My anger wasn’t a problem. My anger was trying to tell me something. It was trying to let me know that my situation wasn’t working for me and that it was time to try something new.

If I had blown past my anger, or if I’d gotten mad at myself for being upset rather than accepting it, I wouldn’t have been able to look for the root cause of the problem. I definitely wouldn’t have been able to solve it.

So, I did solve it. I left and never came back.

Instead, I realigned with my target without the barre class. I invested my resources in experimenting. I devised my own way to helping my body return to health and stay there. I still do. 

Though this instance of investigating my emotions happened in 2018, I’ve done a version of this since college. I’ve actually done it regularly since the afternoon when I lost my words. (That was also when I committed to writing in my journal daily as a practice of self-regulation through self-understanding.)

So, this process shows up in my stories as the significant shift, which includes both the climax and the epiphany, turning into the resolution and new understanding of self. 

When Lena lost her hands to her own inventions, for example, Lena was horrified and grief-stricken, but she didn’t stop there. She accepted what happened, with the help of her best friend, and she also remembered something important: after what had happened with the first weapon she invented, she had hesitated to make more of them—let alone a more destructive version. She had been afraid of what might happen, but when the Director insisted, Lena had pushed past her own hesitation and fear. 
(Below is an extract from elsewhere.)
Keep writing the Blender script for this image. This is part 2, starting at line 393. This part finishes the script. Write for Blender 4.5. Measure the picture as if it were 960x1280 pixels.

As it turns out, that emotional response had been healthy fear and wise hesitation. Ignoring them in favor of the Director’s orders had major consequences. Specifically, it cost Lena her hands and turned her from just a kid inventor into an inventor-sorceress.

And with that information about herself and what happened, Lena decided to trust her fear and her hesitation over what others expected from her. 

After that, she doesn’t ignore her instincts again. She instead declares that she makes the rules around her own inventions. She instead tells Searcaster, “I am the weapon.” 

We are often encouraged to ignore our emotions and to simply do what we’re expected to do. It’s not the Director’s fault—or my barre instructor’s fault, or my college coach’s, or the fault of those people who created the work deadline. 

Resistance to exploring deep and consistent emotion is a cultural problem, much like the cultural resistance to discussing grief we saw in the first story. However, these are both honing story currents. Because Lena and I turned towards our own emotions in spite of this cultural resistance, we were better able to resist what other people told us we should do later.

Instead, we focused on what was necessary to become a fuller version of ourselves.